Scene script records
>>>>
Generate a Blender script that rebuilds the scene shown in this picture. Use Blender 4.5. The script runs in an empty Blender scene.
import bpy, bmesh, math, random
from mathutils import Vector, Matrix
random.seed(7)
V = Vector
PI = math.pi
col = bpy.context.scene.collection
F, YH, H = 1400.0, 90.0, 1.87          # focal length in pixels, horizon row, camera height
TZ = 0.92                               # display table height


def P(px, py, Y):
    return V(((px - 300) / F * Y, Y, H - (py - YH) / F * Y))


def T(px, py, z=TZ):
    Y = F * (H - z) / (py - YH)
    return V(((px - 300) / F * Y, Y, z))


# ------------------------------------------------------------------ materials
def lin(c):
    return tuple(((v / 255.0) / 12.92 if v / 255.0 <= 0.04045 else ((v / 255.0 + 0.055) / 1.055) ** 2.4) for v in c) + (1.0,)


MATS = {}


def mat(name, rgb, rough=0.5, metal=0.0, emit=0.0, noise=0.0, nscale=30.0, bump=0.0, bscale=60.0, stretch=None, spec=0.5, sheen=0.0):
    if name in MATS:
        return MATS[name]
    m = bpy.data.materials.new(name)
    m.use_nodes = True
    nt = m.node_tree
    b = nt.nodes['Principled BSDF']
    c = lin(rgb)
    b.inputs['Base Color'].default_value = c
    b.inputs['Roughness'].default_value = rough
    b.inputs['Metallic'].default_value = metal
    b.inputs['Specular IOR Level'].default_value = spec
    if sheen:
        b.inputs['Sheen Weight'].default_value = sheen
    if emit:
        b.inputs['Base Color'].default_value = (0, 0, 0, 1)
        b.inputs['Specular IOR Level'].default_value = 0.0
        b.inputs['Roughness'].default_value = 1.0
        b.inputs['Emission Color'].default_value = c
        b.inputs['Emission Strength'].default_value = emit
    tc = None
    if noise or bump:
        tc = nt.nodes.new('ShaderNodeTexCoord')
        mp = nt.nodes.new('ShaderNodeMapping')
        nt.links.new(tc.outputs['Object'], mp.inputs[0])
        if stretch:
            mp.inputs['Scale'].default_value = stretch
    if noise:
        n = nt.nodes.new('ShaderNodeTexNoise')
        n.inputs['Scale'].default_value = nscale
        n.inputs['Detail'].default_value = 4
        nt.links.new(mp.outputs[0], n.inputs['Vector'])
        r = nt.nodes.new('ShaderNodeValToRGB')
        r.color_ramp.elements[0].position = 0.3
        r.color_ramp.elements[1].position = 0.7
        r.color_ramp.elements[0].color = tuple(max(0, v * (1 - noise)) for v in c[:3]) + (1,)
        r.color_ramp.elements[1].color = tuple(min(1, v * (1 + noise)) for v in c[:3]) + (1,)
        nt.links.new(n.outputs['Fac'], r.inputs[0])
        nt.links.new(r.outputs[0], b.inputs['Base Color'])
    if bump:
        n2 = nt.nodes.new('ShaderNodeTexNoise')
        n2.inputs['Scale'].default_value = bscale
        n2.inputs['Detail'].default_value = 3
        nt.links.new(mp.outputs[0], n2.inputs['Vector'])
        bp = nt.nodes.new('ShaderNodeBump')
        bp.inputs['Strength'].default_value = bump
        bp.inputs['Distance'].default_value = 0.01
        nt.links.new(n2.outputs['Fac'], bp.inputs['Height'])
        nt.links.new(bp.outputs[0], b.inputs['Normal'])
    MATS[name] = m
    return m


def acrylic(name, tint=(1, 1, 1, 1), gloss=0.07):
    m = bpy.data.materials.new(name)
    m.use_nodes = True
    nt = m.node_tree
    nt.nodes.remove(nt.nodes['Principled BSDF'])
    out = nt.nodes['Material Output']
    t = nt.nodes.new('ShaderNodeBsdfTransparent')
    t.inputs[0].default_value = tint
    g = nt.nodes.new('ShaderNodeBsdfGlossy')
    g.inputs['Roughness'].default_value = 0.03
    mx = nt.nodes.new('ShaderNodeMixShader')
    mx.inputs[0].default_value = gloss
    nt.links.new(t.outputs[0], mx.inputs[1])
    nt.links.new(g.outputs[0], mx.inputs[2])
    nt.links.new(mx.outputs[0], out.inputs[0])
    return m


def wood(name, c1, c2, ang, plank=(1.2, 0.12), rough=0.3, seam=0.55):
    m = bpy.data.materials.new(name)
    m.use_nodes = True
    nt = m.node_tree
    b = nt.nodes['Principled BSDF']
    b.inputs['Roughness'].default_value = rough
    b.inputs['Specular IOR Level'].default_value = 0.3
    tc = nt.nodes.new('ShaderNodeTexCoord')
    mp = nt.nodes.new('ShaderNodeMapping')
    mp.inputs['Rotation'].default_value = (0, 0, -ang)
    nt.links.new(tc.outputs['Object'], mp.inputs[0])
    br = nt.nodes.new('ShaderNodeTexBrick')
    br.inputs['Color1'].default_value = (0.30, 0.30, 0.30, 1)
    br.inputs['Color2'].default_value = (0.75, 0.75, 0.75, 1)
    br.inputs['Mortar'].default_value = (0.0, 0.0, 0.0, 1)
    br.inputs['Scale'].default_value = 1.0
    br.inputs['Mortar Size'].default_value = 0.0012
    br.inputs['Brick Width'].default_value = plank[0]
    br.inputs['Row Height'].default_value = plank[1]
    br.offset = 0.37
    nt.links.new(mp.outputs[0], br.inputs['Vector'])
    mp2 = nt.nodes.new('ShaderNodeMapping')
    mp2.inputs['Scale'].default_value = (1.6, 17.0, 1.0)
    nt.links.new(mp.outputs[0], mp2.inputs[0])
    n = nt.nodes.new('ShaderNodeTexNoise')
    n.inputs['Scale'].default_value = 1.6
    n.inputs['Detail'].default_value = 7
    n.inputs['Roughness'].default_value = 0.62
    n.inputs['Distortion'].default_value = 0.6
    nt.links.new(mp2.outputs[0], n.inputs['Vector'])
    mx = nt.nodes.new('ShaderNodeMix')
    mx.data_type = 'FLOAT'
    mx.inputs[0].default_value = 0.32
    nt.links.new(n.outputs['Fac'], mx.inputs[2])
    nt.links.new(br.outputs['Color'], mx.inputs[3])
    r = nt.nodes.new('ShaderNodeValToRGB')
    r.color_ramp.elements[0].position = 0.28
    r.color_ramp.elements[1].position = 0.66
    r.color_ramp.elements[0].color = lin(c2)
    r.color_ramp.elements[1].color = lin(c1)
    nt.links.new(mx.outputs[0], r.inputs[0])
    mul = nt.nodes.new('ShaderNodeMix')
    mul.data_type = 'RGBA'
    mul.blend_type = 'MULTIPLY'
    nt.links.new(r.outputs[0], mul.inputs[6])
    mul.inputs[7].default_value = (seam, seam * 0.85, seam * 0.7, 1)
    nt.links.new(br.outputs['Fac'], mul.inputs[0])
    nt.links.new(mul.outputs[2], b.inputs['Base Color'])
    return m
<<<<
>>>>
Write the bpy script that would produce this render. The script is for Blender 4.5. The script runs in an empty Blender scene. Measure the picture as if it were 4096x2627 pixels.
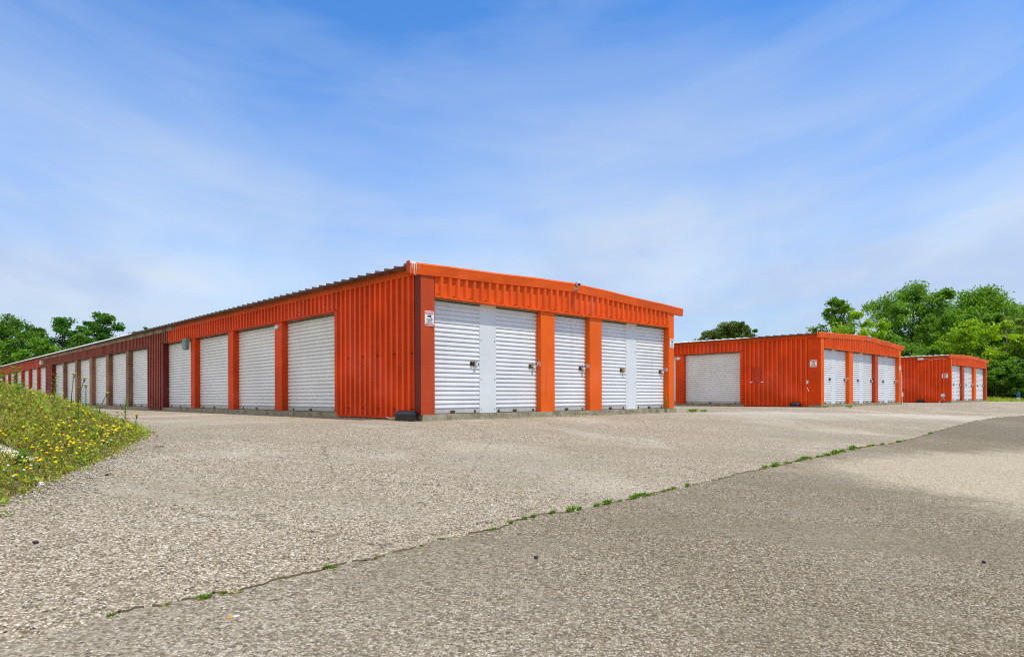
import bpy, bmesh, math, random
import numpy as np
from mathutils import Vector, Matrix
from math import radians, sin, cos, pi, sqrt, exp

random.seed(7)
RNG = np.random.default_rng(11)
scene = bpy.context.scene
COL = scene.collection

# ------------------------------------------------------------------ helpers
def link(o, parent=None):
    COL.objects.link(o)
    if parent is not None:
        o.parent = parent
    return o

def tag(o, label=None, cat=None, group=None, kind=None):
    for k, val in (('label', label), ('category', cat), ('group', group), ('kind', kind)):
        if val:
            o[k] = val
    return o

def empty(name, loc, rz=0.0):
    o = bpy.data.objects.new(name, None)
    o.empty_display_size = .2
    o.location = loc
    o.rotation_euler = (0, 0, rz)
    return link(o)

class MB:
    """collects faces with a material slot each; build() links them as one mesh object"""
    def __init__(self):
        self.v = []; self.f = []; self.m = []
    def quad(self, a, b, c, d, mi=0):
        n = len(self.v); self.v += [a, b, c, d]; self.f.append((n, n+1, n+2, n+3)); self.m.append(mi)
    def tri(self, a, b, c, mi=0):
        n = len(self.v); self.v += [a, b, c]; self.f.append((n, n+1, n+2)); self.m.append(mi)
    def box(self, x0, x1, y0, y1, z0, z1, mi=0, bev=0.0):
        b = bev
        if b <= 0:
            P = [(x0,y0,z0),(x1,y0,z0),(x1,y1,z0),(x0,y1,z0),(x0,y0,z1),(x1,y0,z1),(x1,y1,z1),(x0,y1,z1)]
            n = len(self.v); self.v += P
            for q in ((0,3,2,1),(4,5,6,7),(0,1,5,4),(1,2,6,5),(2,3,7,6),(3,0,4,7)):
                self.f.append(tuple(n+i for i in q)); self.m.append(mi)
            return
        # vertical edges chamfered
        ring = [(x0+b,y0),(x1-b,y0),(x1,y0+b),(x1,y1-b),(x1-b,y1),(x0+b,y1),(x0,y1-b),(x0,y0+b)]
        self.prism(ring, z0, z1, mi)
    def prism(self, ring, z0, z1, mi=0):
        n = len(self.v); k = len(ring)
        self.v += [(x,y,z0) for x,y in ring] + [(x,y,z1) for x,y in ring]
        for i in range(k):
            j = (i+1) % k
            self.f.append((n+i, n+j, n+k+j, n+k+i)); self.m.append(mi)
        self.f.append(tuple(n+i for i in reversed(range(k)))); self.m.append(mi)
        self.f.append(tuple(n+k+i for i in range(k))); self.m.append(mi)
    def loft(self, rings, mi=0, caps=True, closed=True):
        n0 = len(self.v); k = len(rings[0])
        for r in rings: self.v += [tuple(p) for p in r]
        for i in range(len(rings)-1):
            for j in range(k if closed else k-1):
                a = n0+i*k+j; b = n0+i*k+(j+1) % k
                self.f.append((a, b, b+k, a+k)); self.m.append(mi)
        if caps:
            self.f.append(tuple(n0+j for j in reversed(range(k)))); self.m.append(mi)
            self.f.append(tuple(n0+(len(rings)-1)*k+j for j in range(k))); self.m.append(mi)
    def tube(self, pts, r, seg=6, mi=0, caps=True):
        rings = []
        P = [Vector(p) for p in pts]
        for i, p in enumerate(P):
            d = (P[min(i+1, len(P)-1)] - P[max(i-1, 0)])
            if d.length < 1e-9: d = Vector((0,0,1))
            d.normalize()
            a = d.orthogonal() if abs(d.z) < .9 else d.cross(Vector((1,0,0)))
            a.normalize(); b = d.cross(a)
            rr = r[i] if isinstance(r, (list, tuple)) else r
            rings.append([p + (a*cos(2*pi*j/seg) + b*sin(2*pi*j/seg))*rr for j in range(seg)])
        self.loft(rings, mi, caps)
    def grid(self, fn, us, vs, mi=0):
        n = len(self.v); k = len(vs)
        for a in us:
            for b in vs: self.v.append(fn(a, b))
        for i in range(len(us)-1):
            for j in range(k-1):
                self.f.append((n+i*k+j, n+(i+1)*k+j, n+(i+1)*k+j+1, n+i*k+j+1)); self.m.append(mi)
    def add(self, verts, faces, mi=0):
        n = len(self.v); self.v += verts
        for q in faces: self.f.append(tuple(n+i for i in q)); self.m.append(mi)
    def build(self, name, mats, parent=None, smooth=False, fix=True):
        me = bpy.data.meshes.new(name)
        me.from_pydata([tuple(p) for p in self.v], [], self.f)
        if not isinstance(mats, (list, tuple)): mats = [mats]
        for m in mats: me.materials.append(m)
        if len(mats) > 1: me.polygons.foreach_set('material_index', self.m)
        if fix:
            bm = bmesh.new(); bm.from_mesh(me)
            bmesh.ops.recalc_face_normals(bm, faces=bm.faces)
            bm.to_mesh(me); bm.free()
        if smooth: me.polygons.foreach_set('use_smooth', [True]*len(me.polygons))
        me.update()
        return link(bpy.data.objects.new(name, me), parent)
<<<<
**Written exercise**
Take only the lines above from the one that has "Write the bpy" through the one that has "return link(o)" and reproduce them exactly, omitting any pictures.

**Result**
Write the bpy script that would produce this render. The script is for Blender 4.5. The script runs in an empty Blender scene. Measure the picture as if it were 4096x2627 pixels.
import bpy, bmesh, math, random
import numpy as np
from mathutils import Vector, Matrix
from math import radians, sin, cos, pi, sqrt, exp

random.seed(7)
RNG = np.random.default_rng(11)
scene = bpy.context.scene
COL = scene.collection

# ------------------------------------------------------------------ helpers
def link(o, parent=None):
    COL.objects.link(o)
    if parent is not None:
        o.parent = parent
    return o

def tag(o, label=None, cat=None, group=None, kind=None):
    for k, val in (('label', label), ('category', cat), ('group', group), ('kind', kind)):
        if val:
            o[k] = val
    return o

def empty(name, loc, rz=0.0):
    o = bpy.data.objects.new(name, None)
    o.empty_display_size = .2
    o.location = loc
    o.rotation_euler = (0, 0, rz)
    return link(o)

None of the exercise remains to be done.